→ **Task description**
Give the data below again exactly as it stands. Omit the pictures.

=== Material ===

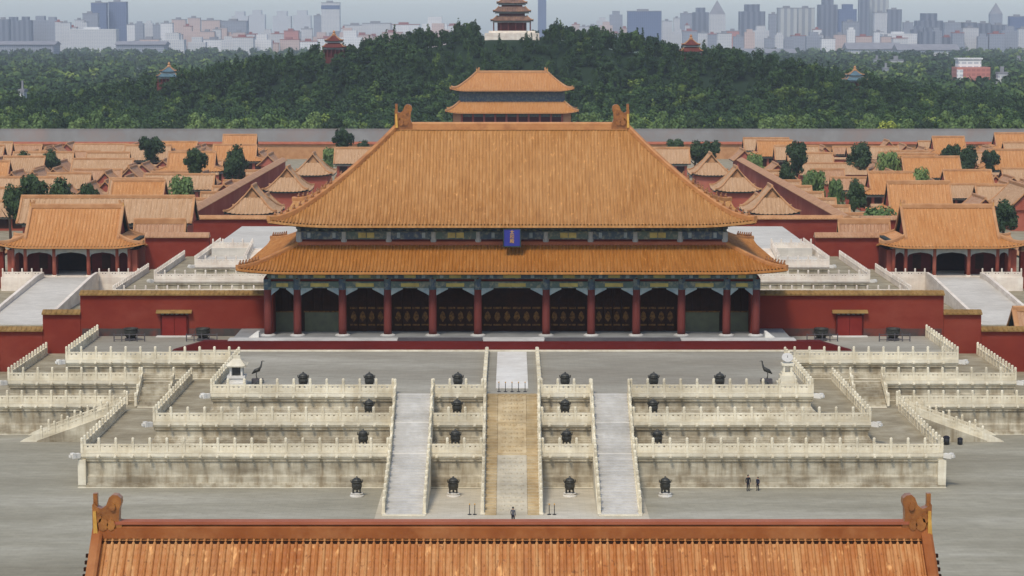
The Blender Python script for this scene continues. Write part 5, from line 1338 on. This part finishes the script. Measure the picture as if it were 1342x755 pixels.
# the salmon coloured building in the right woods
D = 1880; X0, Zt = at(1254, 88, D); X1, _ = at(1298, 88, D); g = thing('salmon_building', 'salmon red building with white rooftop structure in the right woods', 'building', ((X0+X1)/2, D, 0))
b = MB(); b.box(X0, X1, D, D+22, 0, Zt); b.build('body', M['f_red'], g)
b = MB(); b.box(X0, X0+5, D-1, D-.05, 0, Zt-2); b.build('stair_bay', M['f_white'], g)
Xa, Za = at(1257, 76, D); Xb, _ = at(1287, 76, D)
b = MB(); b.box(Xa, Xb, D+2, D+16, Zt, Za-1.2); b.build('rooftop_floor', M['f_white'], g)
b = MB(); b.box(Xa-1, Xb+1, D+1, D+17, Za-1.2, Za); b.build('roof', M['f_roof_pale'], g)
for x0, x1, yt, D, lb in ((1146,1154,79,2780,'tiny white house in the right woods'), (1167,1184,80,2700,'wide white house in the right woods'), (1308,1322,97,1860,'white shed by the salmon building'), (25,31,121,1190,'narrow white tower among the left trees'), (1330,1343,80,2650,'grey house at the right edge of the woods'), (1158, 1166, 91, 2120, 'pale wall gleaming among the right woods')):
    building('white_house', x0, x1, yt, D, 'f_pale', lb, 'house', None, 8, 'f_roof')

# ------------------------------------------------------------------ haze
if HAZE > 0:
    b = MB(); b.box(-9000, 9000, -250, 9000, -1.0, 150)
    hm = bpy.data.materials.new('haze_air'); hm.use_nodes = True; t = hm.node_tree
    for q in list(t.nodes):
        if q.type == 'BSDF_PRINCIPLED': t.nodes.remove(q)
    pv = t.nodes.new('ShaderNodeVolumePrincipled'); pv.inputs['Color'].default_value = (.86, .92, 1, 1); pv.inputs['Density'].default_value = HAZE; pv.inputs['Anisotropy'].default_value = .1
    t.links.new(pv.outputs[0], [q for q in t.nodes if q.type == 'OUTPUT_MATERIAL'][0].inputs['Volume'])
    tag(b.build('haze', hm), kind='stuff')
# drop prototypes that were never placed
for o in list(bpy.data.objects):
    if o.parent is None and o.type == 'EMPTY' and 'label' not in o:
        for c in list(o.children_recursive): bpy.data.objects.remove(c)
        bpy.data.objects.remove(o)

===

→ **Task result**
The Blender Python script for this scene continues. Write part 5, from line 1338 on. This part finishes the script. Measure the picture as if it were 1342x755 pixels.
# the salmon coloured building in the right woods
D = 1880; X0, Zt = at(1254, 88, D); X1, _ = at(1298, 88, D); g = thing('salmon_building', 'salmon red building with white rooftop structure in the right woods', 'building', ((X0+X1)/2, D, 0))
b = MB(); b.box(X0, X1, D, D+22, 0, Zt); b.build('body', M['f_red'], g)
b = MB(); b.box(X0, X0+5, D-1, D-.05, 0, Zt-2); b.build('stair_bay', M['f_white'], g)
Xa, Za = at(1257, 76, D); Xb, _ = at(1287, 76, D)
b = MB(); b.box(Xa, Xb, D+2, D+16, Zt, Za-1.2); b.build('rooftop_floor', M['f_white'], g)
b = MB(); b.box(Xa-1, Xb+1, D+1, D+17, Za-1.2, Za); b.build('roof', M['f_roof_pale'], g)
for x0, x1, yt, D, lb in ((1146,1154,79,2780,'tiny white house in the right woods'), (1167,1184,80,2700,'wide white house in the right woods'), (1308,1322,97,1860,'white shed by the salmon building'), (25,31,121,1190,'narrow white tower among the left trees'), (1330,1343,80,2650,'grey house at the right edge of the woods'), (1158, 1166, 91, 2120, 'pale wall gleaming among the right woods')):
    building('white_house', x0, x1, yt, D, 'f_pale', lb, 'house', None, 8, 'f_roof')

# ------------------------------------------------------------------ haze
if HAZE > 0:
    b = MB(); b.box(-9000, 9000, -250, 9000, -1.0, 150)
    hm = bpy.data.materials.new('haze_air'); hm.use_nodes = True; t = hm.node_tree
    for q in list(t.nodes):
        if q.type == 'BSDF_PRINCIPLED': t.nodes.remove(q)
    pv = t.nodes.new('ShaderNodeVolumePrincipled'); pv.inputs['Color'].default_value = (.86, .92, 1, 1); pv.inputs['Density'].default_value = HAZE; pv.inputs['Anisotropy'].default_value = .1
    t.links.new(pv.outputs[0], [q for q in t.nodes if q.type == 'OUTPUT_MATERIAL'][0].inputs['Volume'])
    tag(b.build('haze', hm), kind='stuff')
# drop prototypes that were never placed
for o in list(bpy.data.objects):
    if o.parent is None and o.type == 'EMPTY' and 'label' not in o:
        for c in list(o.children_recursive): bpy.data.objects.remove(c)
        bpy.data.objects.remove(o)